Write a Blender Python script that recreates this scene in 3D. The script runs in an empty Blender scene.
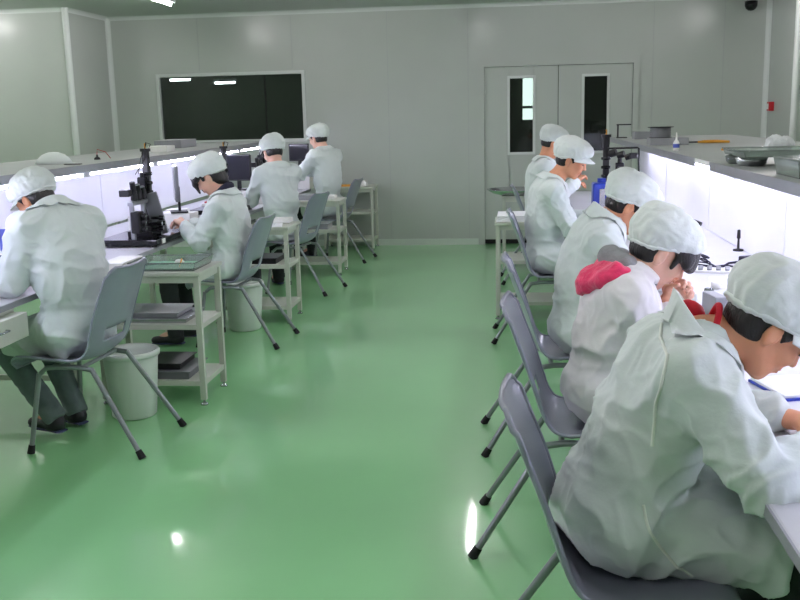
import bpy, bmesh, math, random
import numpy as np
import openvdb as vdb
from mathutils import Vector, Matrix
random.seed(7)
PI = math.pi; rad = math.radians
SC = bpy.context.scene
COL = SC.collection

# ------------------------------------------------------------------ materials
def lin(c):
    return tuple(((v/255)/12.92 if v/255 <= .04045 else ((v/255+.055)/1.055)**2.4) for v in c)
def mat(name, col, rough=.5, metal=0, coat=0, coatr=.1, nscale=8, nvar=.06, bump=0, bscale=60, trans=0, emit=None, estr=0, alpha=1, sheen=0, spec=.5, rvar=0, stretch=None, ior=1.45):
    m = bpy.data.materials.new(name); m.use_nodes = True
    nt = m.node_tree; n = nt.nodes; l = nt.links
    b = n['Principled BSDF']
    c = lin(col)
    tc = n.new('ShaderNodeTexCoord')
    mp = n.new('ShaderNodeMapping')
    if stretch: mp.inputs['Scale'].default_value = stretch
    l.new(tc.outputs['Object'], mp.inputs['Vector'])
    ns = n.new('ShaderNodeTexNoise'); ns.inputs['Scale'].default_value = nscale; ns.inputs['Detail'].default_value = 4
    l.new(mp.outputs['Vector'], ns.inputs['Vector'])
    rp = n.new('ShaderNodeValToRGB')
    rp.color_ramp.elements[0].position = .3; rp.color_ramp.elements[1].position = .7
    rp.color_ramp.elements[0].color = tuple(max(0, v*(1-nvar)) for v in c)+(1,)
    rp.color_ramp.elements[1].color = tuple(min(1, v*(1+nvar)) for v in c)+(1,)
    l.new(ns.outputs['Fac'], rp.inputs['Fac']); l.new(rp.outputs['Color'], b.inputs['Base Color'])
    b.inputs['Roughness'].default_value = rough
    if rvar:
        mr = n.new('ShaderNodeMapRange'); mr.inputs['To Min'].default_value = max(0, rough-rvar); mr.inputs['To Max'].default_value = rough+rvar
        l.new(ns.outputs['Fac'], mr.inputs['Value']); l.new(mr.outputs['Result'], b.inputs['Roughness'])
    b.inputs['Metallic'].default_value = metal
    b.inputs['Coat Weight'].default_value = coat; b.inputs['Coat Roughness'].default_value = coatr
    b.inputs['Transmission Weight'].default_value = trans
    b.inputs['IOR'].default_value = ior
    b.inputs['Specular IOR Level'].default_value = spec
    b.inputs['Alpha'].default_value = alpha
    if sheen: b.inputs['Sheen Weight'].default_value = sheen
    if emit:
        b.inputs['Emission Color'].default_value = lin(emit)+(1,); b.inputs['Emission Strength'].default_value = estr
    if bump:
        n2 = n.new('ShaderNodeTexNoise'); n2.inputs['Scale'].default_value = bscale; n2.inputs['Detail'].default_value = 5
        l.new(mp.outputs['Vector'], n2.inputs['Vector'])
        bp = n.new('ShaderNodeBump'); bp.inputs['Strength'].default_value = bump; bp.inputs['Distance'].default_value = .01
        l.new(n2.outputs['Fac'], bp.inputs['Height']); l.new(bp.outputs['Normal'], b.inputs['Normal'])
    return m
M = {}
M['floor'] = mat('epoxy_green', (146,210,148), .3, coat=.9, coatr=.06, nscale=1.3, nvar=.05, bump=.02, bscale=5, rvar=.05)
M['wall'] = mat('wall_panel', (184,190,184), .24, nscale=2, nvar=.02, bump=.015, bscale=9, spec=.45)
M['coving'] = mat('coving', (208,213,210), .35, nvar=.01)
M['seam'] = mat('seam', (172,176,174), .5, nvar=.02)
M['ceiling'] = mat('ceiling_panel', (172,178,172), .4, nvar=.02, nscale=2)
M['base'] = mat('baseboard', (205,215,205), .4, nvar=.02)
M['black'] = mat('black_plastic', (22,22,26), .4, nvar=.1)
M['gloss_black'] = mat('gloss_black', (16,16,20), .15, nvar=.05)
M['dark_gap'] = mat('rubber_dark', (18,22,18), .8)
M['glass_dark'] = mat('window_glass', (128,140,130), .03, trans=.96, nvar=.0, ior=1.45)
M['farwall'] = mat('next_room_wall', (96,104,88), .7, nvar=.1, nscale=1.2)
M['farwall_pale'] = mat('next_room_pale', (215,225,228), .7, nvar=.02)
M['tube'] = mat('lamp_tube', (255,255,255), .5, emit=(251,245,248), estr=80)
M['tube_shelf'] = mat('shelf_tube', (255,255,255), .5, emit=(228,226,255), estr=33)
M['tube_far'] = mat('far_tube', (255,255,255), .5, emit=(235,240,255), estr=60)
M['housing'] = mat('lamp_housing', (225,228,228), .4, nvar=.01)
M['desk'] = mat('desk_laminate', (196,196,200), .35, nvar=.03, nscale=5)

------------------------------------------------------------

#### [Your objective]
Gather from the data above every line with the string "scene".

#### [Reply]
Write a Blender Python script that recreates this scene in 3D. The script runs in an empty Blender scene.
SC = bpy.context.scene